● **The request**
Up to and including the line that contains "link('mirror_glass', bm, M_GLASS, t)", repeat each line of the data exactly, starting from the first.

● **Data segment**
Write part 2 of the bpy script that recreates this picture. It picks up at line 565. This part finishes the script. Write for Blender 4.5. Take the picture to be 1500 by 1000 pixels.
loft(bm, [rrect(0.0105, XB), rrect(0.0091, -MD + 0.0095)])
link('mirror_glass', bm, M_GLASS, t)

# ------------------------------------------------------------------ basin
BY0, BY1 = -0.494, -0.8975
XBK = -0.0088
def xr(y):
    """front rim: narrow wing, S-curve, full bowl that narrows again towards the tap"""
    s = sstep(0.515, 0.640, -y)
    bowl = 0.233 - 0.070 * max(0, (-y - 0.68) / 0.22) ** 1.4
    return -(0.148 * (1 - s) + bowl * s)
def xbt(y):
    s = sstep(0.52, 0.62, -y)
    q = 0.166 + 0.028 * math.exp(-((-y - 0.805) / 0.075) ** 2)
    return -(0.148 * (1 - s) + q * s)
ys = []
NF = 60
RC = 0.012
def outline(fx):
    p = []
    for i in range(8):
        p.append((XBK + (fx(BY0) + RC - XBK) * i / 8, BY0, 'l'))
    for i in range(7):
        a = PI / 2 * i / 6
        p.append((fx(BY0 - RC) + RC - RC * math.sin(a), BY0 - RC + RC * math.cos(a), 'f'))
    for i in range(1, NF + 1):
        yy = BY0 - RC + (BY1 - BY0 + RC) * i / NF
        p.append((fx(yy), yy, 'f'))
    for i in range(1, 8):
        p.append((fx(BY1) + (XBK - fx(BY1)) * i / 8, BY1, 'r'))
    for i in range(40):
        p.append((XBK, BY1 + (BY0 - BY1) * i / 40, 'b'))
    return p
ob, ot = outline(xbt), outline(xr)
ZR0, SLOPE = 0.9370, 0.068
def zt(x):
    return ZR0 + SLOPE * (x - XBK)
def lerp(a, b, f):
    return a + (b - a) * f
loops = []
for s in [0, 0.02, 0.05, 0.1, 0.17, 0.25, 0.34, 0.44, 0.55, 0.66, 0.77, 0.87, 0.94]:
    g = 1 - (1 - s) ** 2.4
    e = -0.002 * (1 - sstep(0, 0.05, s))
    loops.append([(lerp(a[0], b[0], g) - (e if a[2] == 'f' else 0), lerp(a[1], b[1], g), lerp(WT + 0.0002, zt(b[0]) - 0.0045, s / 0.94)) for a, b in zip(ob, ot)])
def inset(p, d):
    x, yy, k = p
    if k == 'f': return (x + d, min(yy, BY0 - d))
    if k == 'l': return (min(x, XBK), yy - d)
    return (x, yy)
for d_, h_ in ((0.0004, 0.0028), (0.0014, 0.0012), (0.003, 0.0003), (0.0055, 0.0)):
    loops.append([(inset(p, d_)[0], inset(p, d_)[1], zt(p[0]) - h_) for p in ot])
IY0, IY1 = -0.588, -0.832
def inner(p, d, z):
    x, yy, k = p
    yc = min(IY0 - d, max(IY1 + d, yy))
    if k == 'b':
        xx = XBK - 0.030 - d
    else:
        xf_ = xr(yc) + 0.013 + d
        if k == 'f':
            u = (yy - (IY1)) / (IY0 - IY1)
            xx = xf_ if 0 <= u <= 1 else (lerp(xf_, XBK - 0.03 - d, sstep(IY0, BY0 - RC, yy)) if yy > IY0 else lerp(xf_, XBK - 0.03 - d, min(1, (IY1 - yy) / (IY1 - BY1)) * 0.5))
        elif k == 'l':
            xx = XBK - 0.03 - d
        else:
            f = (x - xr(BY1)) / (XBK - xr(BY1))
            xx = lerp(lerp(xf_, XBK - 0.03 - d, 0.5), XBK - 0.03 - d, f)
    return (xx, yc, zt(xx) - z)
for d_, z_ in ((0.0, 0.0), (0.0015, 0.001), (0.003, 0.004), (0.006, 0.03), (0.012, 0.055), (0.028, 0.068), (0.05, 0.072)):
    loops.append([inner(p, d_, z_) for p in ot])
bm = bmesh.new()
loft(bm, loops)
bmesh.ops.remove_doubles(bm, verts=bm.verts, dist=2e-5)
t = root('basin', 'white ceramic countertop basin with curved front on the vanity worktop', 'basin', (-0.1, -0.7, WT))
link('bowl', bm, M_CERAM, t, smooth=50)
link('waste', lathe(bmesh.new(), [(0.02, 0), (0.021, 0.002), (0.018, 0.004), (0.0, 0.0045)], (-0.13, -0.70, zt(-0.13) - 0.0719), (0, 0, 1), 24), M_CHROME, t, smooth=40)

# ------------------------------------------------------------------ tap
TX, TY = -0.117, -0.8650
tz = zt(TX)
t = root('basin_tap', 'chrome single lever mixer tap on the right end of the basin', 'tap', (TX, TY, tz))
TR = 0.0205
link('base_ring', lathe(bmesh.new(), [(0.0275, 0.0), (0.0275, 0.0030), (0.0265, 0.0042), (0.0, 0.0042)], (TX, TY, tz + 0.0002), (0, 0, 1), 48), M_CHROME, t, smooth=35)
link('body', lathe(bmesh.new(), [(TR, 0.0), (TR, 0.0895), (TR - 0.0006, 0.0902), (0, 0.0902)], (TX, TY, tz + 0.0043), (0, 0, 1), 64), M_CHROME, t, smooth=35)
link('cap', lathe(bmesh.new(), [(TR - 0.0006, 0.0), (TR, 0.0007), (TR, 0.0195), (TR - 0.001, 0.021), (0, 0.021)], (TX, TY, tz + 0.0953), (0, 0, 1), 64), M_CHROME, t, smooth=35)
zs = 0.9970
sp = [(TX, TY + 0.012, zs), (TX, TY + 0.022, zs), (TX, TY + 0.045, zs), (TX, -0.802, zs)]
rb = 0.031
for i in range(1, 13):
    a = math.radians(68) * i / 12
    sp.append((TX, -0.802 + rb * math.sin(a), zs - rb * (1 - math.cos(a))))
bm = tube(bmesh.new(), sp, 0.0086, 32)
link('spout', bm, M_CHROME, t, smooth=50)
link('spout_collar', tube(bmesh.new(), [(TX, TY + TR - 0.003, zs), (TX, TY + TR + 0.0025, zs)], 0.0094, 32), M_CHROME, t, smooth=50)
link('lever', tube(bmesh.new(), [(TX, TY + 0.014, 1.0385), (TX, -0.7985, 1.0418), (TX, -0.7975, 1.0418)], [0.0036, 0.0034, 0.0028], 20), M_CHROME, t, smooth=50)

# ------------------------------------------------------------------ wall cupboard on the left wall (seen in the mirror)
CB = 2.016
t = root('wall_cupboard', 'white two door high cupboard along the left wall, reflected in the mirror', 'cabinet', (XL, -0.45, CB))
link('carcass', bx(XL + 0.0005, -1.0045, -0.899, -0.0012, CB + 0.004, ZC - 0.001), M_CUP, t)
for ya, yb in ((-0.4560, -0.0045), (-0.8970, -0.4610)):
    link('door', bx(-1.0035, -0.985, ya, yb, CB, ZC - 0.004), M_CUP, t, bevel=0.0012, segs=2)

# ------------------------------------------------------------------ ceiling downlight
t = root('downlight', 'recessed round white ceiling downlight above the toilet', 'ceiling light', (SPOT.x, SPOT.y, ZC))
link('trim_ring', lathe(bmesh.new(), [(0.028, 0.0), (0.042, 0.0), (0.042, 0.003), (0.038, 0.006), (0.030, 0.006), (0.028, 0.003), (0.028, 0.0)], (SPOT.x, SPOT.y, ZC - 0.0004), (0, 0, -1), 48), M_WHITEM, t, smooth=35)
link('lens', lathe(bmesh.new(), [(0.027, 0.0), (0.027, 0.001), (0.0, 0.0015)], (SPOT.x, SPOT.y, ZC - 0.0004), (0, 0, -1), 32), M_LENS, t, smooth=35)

● **Finished task**
Write part 2 of the bpy script that recreates this picture. It picks up at line 565. This part finishes the script. Write for Blender 4.5. Take the picture to be 1500 by 1000 pixels.
loft(bm, [rrect(0.0105, XB), rrect(0.0091, -MD + 0.0095)])
link('mirror_glass', bm, M_GLASS, t)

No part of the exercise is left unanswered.